--- start ---

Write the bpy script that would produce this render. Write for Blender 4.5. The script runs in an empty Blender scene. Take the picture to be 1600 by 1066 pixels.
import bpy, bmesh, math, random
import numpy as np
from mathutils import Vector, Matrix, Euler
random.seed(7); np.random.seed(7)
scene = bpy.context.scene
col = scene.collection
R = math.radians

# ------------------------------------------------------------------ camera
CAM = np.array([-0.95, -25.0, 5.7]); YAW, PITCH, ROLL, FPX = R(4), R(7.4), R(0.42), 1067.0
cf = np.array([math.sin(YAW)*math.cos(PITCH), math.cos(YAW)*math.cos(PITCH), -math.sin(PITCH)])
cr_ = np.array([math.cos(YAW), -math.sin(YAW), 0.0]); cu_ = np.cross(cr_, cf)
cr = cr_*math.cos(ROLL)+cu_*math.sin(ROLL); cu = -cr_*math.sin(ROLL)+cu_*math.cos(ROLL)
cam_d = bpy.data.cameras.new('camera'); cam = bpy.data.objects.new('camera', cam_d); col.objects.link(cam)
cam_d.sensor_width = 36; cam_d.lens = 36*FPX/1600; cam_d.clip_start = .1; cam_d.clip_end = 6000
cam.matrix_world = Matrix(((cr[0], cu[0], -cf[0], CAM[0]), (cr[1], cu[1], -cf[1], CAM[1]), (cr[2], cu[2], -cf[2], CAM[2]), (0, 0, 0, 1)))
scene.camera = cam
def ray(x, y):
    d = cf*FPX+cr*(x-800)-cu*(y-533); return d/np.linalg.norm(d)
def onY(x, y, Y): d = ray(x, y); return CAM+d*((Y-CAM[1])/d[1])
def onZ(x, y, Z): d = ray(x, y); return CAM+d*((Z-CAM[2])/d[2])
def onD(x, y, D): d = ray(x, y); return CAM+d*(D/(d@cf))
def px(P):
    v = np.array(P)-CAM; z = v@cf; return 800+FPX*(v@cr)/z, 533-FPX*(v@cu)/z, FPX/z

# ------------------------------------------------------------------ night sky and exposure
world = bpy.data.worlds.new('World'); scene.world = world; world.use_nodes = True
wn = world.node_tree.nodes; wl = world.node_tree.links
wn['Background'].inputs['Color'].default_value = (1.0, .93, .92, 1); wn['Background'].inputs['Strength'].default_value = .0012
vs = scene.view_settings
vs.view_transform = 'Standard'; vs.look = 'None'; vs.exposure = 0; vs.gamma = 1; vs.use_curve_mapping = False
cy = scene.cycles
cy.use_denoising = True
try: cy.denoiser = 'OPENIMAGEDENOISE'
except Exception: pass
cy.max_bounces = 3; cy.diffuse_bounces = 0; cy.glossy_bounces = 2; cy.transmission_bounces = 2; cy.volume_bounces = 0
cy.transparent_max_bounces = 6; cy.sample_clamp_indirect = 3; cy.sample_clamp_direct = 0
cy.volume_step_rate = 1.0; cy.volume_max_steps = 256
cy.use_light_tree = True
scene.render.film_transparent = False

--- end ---

> **Directions for this task**
Give back the listing exactly, please, from its first line to the line containing "R = math.radians", inclusive, and nothing past that line.

> **Response to the exercise**
Write the bpy script that would produce this render. Write for Blender 4.5. The script runs in an empty Blender scene. Take the picture to be 1600 by 1066 pixels.
import bpy, bmesh, math, random
import numpy as np
from mathutils import Vector, Matrix, Euler
random.seed(7); np.random.seed(7)
scene = bpy.context.scene
col = scene.collection
R = math.radians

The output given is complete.